1997 On this day Amazon.com (AMZN) was first quoted on the NASDAQ. The firm was founded by the 30-year-old Jeff Bezos in 1994. A graduate of Princeton (Phi Beta Kappa), his background was in finance and computers, not books. Bezos started the company, as young Silicon Valley pioneers traditionally did, in his garage. Presumptuously, he called it ‘Amazon’ after the largest stream in the world.
Spurning San Francisco, the heart of the new online industry, he went further north up the coast to Seattle. Here he set up not the first, but what would soon become the biggest, web-bookstore: Amazon. com.
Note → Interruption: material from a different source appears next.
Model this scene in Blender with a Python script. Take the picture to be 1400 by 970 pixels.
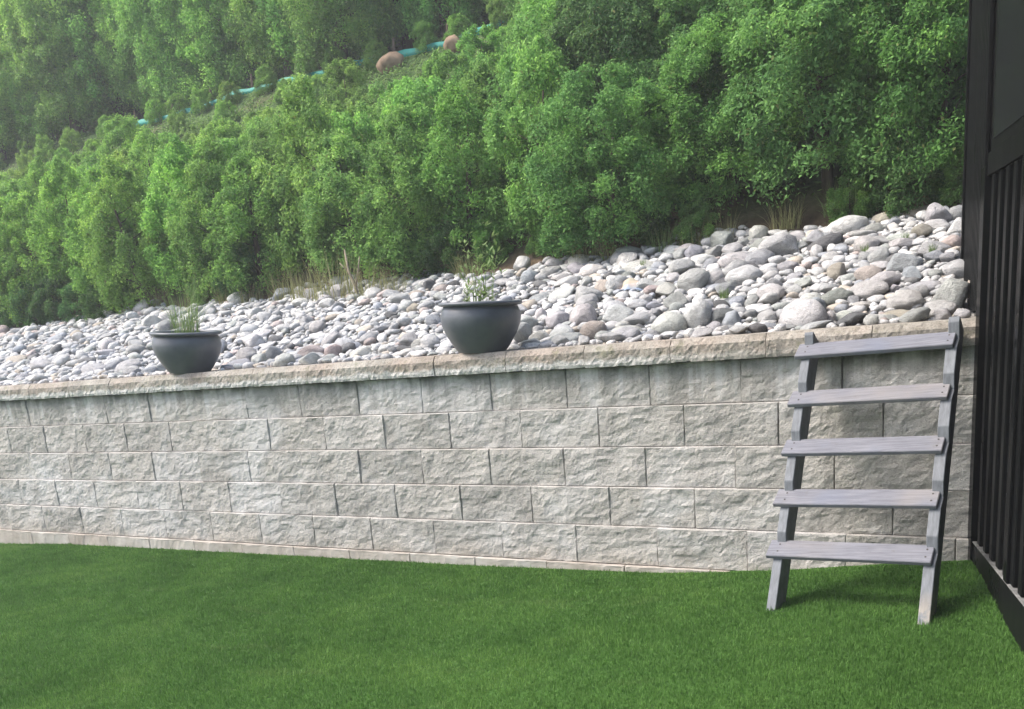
import bpy, bmesh, math, random
import numpy as np
from mathutils import Vector, Matrix, Quaternion, noise as mnoise

S = bpy.context.scene
for o in list(bpy.data.objects): bpy.data.objects.remove(o)
C = S.collection
R = math.radians
rng = np.random.default_rng(7)
random.seed(7)

# ------------------------------------------------------------------ camera
# the photograph is the upper crop of a taller picture: principal point well below the middle (shift_y)
F_PX, CY_PX, W_PX, H_PX = 1259.43, 760.0, 1400.0, 970.0
CAM = np.array([0.0, -4.2935, 1.2552])
FW = np.array([-0.49057, 0.83720, -0.24163]); RT = np.array([0.87010, 0.48597, -0.08249]); UP = np.cross(RT, FW)
FW /= np.linalg.norm(FW); RT -= FW*(RT@FW); RT /= np.linalg.norm(RT); UP = np.cross(RT, FW)
cd = bpy.data.cameras.new('camera'); cam = bpy.data.objects.new('camera', cd); C.objects.link(cam)
cd.sensor_width = 36; cd.lens = F_PX/W_PX*36; cd.shift_y = (CY_PX-H_PX/2)/W_PX
cd.clip_start = 0.05; cd.clip_end = 500
cam.matrix_world = Matrix(((RT[0], UP[0], -FW[0], CAM[0]), (RT[1], UP[1], -FW[1], CAM[1]), (RT[2], UP[2], -FW[2], CAM[2]), (0, 0, 0, 1)))
S.camera = cam

def ray(x, y):
    return FW + RT*(x-W_PX/2)/F_PX + UP*(CY_PX-y)/F_PX
def at(x, y, ax, v):                      # where the line of sight meets the plane axis=v
    d = ray(x, y); return CAM + d*((v-CAM[ax])/d[ax])
def px(P):                                # world point -> photo pixel
    q = np.asarray(P, float)-CAM; z = q@FW
    return W_PX/2+F_PX*(q@RT)/z, CY_PX-F_PX*(q@UP)/z, z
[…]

Bezos’s Amazon came on stream in 1995, at the same time that the home-based desktop computer became widely internet-connectable. Amazon soon diversified from books to a multi-product electronic-order/postal-supply retail business, combining old and new technologies. By cutting out the middleman bookshop, it allowed the purchaser to order from a millions-strong catalogue with large discounts. Efficient stock control was a further edge that the webstore had over the walk-in store.
After some bumpy years (the dot.com bomb rocked it) in which shares dropped as low as $1.50 from the initial $18 at the NASDAQ launch, the company’s value has grown inexorably. Bezos always maintained that he was in for the very long haul and warned investors to stay away if they did not want to stick with him. By 1999, he was Time magazine’s ‘Person of the Year’.
On 31 December 2008, Amazon was entered on the S&P 100 index, as one of the elite corps of American business enterprises. The following year, 2009, saw the launch of its Kindle reader – a delivery system that, it was expected, would cut out the need for physical delivery of book products. Given Bezos’s record, it would be a reasonable bet that he will succeed, making himself in the process the most influential bookman since Gutenberg.